With a broad range of financial activities expected to perform better next year, market professionals could enjoy access to broader set of potential opportunities, Johnson, managing director of Johnson Associates, says in a recent presentation. There'll be greater mobility across employers, business sizes and even product offerings. Within investment banking, selective hiring is already evident and firms are beginning to take advantage of the available talent pool. He says next year will be better, mostly in the second half, due to pent-up transactions as capital markets return closer to normal.

So financial employers who think 2009's low employee turnover will continue in the new year are "complacent," in Johnson's view. Besides last year's broadly lower incentive compensation, he cites delayed impact from "morale killers" - vanishing workplace amenities ranging from the trivial (sodas in the kitchen) to conspicuous items like training, benefits and car service.

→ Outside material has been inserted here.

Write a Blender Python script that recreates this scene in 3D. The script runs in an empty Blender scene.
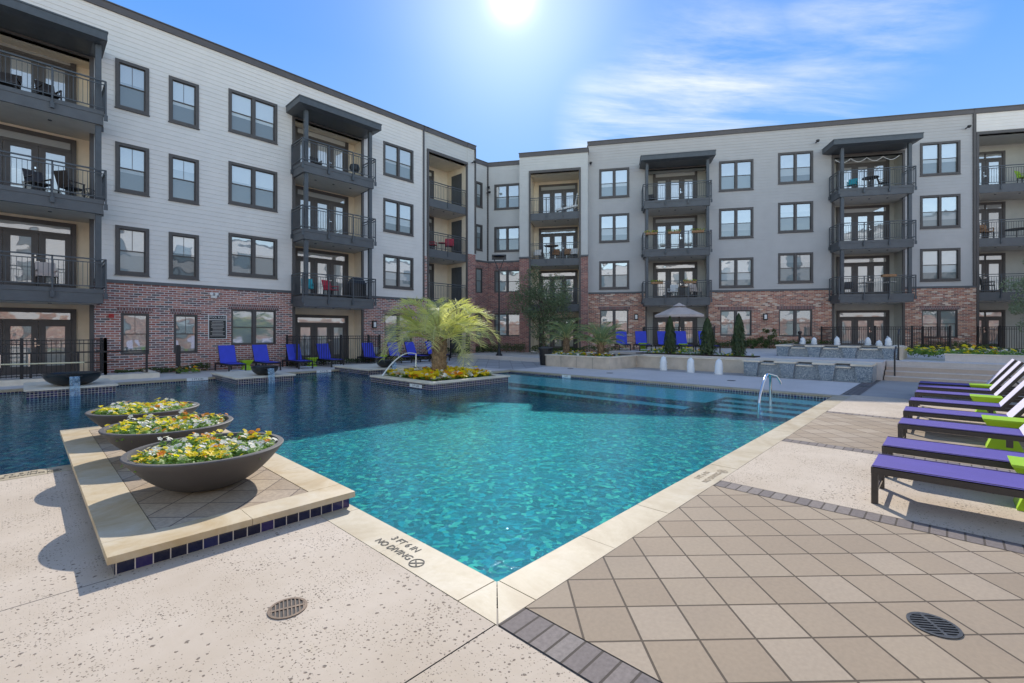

Disenchantment is fueled by feelings of reduced opportunity and increased fatigue, rather than only compensation.

Creative Ways to Reward Staff

Still, compensation remains the industry's alpha and omega. Johnson suggests even institutions or groups that performed poorly this year may provide generous year-end incentives and 2010 programs in an effort to shore up morale and loyalty among their best players.

Of course, rewarding staff while under Washington's stern eye takes creativity. Some hints the direction that creativity might take can be found in a Bloomberg News story published Monday.

Large banks could channel a portion of their bonus pool into a new business unit devoted to a politically popular activity, such as small business lending. Employees would get stakes in the venture and could be paid years later from its eventual profits, Peter Weinberg, a co-founder of advisory boutique Perella Weinberg Partners and a former international executive at Goldman Sachs, said at a Bloomberg-sponsored forum last week. "You're not taking away compensation that arguably was due to them, but what you're doing is you're adding risk to it," Weinberg said.

Credit Suisse took a different tack last year when it paid a portion of bonuses in the form of stakes in a pool of troubled assets such as leveraged loans and commercial mortgage-backed securities. (Citing an unnamed source, Bloomberg says that asset pool gained 17 percent this year through August.)